When
he returned to the camp where he and his students were
staying, Leonard
didn’t tell the group about his new purchase. As the students were preparing
for the 400-mile trip back to Moorhead, they opened the back of the van and discovered
that
Leonard had sacrificed valuable luggage space for a 70-pound piece of poop.
The purchase was the largest addition to Leonard’s
collection of coprolites, or petrified dung. The piece is one
of many in a large “deposits” of
ancient dung, which was likely made by a Sourapod, a long-necked, long-tailed
dinosaur in Utah.
Although his specialty is fish paleontology, Leonard said coprolites fascinate
him. He has collected about a dozen pieces, ranging from large blocky dinosaur
dung
to small squiggly turtle poop.
Because of the different ways coprolite is preserved, dung from the same dinosaur
may appear different.
“There are all sorts of dinosaur coprolites, and they all look
subtlety different,” Leonard said.
The process of the dung turning into a coprolite begins after it's buried
in sediment—similar to petrified wood or fossilized bone. After a few decades,
the minerals within the sediment begin to replace the substance of the dung,
and
the coprolite starts to acquire the qualities of the sediment.
“
Becoming a fossil, it’s incorporated part of the sediment itself,” Leonard
said. “It’s becoming more rock-like. It’s becoming the
process that preserves it.”
Like fossils, the condition of the coprolite depends on how well it’s
preserved. Leonard said if the coprolite is immersed in dense sediment, such
as mud, the
fossil will retain more of it’s own minerals. However, if immersed in
sand where water can freely move in and out of the specimen, it will become
more rock-like.
Leonard has collected coprolites for nearly 15 years. His interest
was sparked as a graduate student at the University of Utah, where he met Karen
Chin, a leading authority on coprolites. Chin was researching the minerals
found in coprolites when she discovered high methane in the fossils. It supported
a
theory that during the cretaceous period the world was in a greenhouse state,
which is similar to the current age, but with methane instead of carbon dioxide.
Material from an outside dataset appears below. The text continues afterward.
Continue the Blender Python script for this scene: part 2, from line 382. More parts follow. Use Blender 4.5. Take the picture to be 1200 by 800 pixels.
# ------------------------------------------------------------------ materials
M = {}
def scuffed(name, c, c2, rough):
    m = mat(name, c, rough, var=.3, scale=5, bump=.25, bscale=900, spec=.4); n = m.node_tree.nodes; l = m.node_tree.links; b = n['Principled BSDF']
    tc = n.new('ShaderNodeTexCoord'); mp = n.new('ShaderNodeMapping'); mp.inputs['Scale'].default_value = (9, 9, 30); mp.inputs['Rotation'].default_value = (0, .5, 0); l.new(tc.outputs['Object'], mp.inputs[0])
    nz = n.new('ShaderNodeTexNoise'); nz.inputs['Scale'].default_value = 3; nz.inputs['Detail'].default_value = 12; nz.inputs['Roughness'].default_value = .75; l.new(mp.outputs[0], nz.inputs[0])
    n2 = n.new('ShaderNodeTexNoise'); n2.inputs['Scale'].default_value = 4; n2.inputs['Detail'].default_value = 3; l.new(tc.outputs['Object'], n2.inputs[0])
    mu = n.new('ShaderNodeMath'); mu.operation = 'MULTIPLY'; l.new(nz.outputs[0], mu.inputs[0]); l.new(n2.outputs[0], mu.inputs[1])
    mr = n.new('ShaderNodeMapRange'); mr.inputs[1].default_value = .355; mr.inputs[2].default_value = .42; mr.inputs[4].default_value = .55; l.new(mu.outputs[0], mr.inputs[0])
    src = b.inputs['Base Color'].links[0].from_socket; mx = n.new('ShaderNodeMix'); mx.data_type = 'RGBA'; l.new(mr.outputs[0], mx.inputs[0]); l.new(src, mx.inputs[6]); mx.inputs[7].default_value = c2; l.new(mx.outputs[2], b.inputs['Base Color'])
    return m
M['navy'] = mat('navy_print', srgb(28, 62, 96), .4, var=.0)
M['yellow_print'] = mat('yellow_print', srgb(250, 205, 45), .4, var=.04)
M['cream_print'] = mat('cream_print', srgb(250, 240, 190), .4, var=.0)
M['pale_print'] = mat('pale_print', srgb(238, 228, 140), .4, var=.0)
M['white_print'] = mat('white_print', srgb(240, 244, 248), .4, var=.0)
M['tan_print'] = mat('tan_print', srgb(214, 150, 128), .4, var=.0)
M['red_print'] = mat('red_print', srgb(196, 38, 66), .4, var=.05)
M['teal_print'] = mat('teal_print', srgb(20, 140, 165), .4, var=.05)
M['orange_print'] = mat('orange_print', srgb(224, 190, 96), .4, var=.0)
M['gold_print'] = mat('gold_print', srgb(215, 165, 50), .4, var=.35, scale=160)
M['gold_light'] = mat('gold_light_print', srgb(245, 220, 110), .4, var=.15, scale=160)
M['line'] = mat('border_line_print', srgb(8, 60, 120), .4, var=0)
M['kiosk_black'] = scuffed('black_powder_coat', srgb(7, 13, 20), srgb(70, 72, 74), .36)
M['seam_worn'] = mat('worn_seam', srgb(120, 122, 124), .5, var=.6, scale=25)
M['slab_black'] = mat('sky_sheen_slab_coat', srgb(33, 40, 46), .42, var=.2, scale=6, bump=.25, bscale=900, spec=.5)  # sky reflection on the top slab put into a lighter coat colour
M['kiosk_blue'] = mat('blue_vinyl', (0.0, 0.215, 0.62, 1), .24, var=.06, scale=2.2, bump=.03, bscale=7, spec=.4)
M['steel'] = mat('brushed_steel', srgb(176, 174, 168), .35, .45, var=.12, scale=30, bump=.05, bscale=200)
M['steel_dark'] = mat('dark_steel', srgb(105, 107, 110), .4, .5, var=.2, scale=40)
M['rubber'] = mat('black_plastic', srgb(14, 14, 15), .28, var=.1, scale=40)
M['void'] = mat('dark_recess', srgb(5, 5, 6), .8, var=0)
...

Leonard said the research fascinated him, and he discovered that “(the
coprolites) had scientific validity even if they were just crap.”
There are traces of plant or animal parts within the coprolites, which give
scientists a better idea about the behavior of the species.
“When you can find a coprolite, you know exactly what (the dinosaurs were)
eating,” Leonard said. “So you know an aspect of their behavior you
just can’t get from a skeleton.”
An average piece of coprolite costs about $10 per pound. Leonard said he finds
most of his collection in rock shops and at national geology and paleontology
conventions. Besides coprolites, Leonard also collects various kinds amber,
rocks and other
fossils.
He said his dream piece of coprolite would come from a predatory dinosaur such
as a Tyrannosaurus Rex. These pieces are highly valuable and rarely found outside
of museums.
“Those coprolites have such value, the best I’ll get is a photograph
of them,” Leonard said.
Leonard said he uses his coprolite collection as a teaching tool. He often
uses the coprolites in his college geology classes. He also does outreach work
for
the Cub Scouts, Boy Scouts and for children in elementary schools.
"I’ll bring bones and models. Then they’ll see the coprolite.
This is something they talk about for months,” he said. It’s
a great way to get children interested in paleontology.
More than anything, he said he collects coprolites because he thinks they’re
interesting specimens that give clues to the Earth’s past.
“That’s the fun of it,” Leonard said. “They’re
also fun to collect and they gross people out.”